*Data lines*.
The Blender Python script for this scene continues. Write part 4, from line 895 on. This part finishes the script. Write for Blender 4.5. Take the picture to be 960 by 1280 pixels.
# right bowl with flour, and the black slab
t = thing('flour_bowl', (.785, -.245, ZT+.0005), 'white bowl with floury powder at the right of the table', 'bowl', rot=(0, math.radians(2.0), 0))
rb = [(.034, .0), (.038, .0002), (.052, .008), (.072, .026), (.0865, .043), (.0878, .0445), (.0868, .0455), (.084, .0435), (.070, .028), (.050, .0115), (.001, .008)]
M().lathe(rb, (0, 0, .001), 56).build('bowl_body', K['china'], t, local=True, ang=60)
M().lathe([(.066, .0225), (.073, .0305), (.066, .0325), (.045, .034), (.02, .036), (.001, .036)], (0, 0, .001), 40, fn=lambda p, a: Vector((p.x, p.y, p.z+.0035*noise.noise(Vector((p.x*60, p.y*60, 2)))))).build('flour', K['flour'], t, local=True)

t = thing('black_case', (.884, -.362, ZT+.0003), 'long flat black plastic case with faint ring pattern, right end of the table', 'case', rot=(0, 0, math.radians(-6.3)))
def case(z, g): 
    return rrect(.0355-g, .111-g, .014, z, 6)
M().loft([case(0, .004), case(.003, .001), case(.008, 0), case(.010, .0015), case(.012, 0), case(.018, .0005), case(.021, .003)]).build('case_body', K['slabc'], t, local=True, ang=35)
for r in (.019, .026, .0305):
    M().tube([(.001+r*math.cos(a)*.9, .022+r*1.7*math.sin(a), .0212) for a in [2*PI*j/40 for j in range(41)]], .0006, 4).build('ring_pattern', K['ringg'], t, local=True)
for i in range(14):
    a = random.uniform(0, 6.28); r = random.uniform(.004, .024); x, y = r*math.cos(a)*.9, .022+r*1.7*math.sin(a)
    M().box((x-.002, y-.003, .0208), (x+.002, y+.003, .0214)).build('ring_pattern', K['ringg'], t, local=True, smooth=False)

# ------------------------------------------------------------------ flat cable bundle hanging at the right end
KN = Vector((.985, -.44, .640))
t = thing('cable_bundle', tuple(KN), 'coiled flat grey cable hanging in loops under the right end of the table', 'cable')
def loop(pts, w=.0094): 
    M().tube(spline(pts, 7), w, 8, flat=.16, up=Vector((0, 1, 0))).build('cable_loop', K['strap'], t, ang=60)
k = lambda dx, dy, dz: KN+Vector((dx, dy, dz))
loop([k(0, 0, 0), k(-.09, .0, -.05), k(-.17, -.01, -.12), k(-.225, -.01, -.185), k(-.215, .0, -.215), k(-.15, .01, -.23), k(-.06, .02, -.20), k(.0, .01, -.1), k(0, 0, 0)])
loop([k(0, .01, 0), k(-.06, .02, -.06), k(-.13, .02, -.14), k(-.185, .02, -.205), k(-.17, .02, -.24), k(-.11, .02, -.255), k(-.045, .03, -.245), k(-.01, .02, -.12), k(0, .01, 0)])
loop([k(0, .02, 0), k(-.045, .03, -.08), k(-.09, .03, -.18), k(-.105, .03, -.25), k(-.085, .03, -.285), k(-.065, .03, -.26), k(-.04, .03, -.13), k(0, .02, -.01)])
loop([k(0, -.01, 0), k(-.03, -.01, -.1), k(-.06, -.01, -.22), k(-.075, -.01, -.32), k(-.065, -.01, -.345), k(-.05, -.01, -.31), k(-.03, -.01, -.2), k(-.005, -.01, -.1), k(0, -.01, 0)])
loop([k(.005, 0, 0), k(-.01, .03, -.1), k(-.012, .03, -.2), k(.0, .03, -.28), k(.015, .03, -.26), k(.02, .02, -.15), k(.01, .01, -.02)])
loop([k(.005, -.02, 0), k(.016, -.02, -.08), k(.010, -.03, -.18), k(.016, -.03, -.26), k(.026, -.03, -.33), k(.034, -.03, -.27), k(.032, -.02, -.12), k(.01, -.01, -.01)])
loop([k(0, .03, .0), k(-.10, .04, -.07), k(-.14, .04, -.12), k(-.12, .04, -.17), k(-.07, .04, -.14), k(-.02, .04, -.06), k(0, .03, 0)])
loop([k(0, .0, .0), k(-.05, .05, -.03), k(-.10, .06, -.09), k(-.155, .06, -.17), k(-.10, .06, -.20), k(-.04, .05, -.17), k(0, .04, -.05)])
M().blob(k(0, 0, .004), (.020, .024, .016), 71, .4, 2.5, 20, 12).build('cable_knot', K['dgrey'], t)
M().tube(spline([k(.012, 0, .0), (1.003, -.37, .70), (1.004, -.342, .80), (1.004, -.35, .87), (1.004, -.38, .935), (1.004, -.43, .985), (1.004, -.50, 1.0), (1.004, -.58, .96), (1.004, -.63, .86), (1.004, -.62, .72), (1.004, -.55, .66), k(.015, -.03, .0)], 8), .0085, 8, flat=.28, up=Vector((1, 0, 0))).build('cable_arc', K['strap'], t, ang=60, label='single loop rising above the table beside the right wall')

*Task directions*. Return nothing but the lines from the start of the listing above through the line containing "K['flour'], t, local=True)", exactly as given.

*Output for this task*.
The Blender Python script for this scene continues. Write part 4, from line 895 on. This part finishes the script. Write for Blender 4.5. Take the picture to be 960 by 1280 pixels.
# right bowl with flour, and the black slab
t = thing('flour_bowl', (.785, -.245, ZT+.0005), 'white bowl with floury powder at the right of the table', 'bowl', rot=(0, math.radians(2.0), 0))
rb = [(.034, .0), (.038, .0002), (.052, .008), (.072, .026), (.0865, .043), (.0878, .0445), (.0868, .0455), (.084, .0435), (.070, .028), (.050, .0115), (.001, .008)]
M().lathe(rb, (0, 0, .001), 56).build('bowl_body', K['china'], t, local=True, ang=60)
M().lathe([(.066, .0225), (.073, .0305), (.066, .0325), (.045, .034), (.02, .036), (.001, .036)], (0, 0, .001), 40, fn=lambda p, a: Vector((p.x, p.y, p.z+.0035*noise.noise(Vector((p.x*60, p.y*60, 2)))))).build('flour', K['flour'], t, local=True)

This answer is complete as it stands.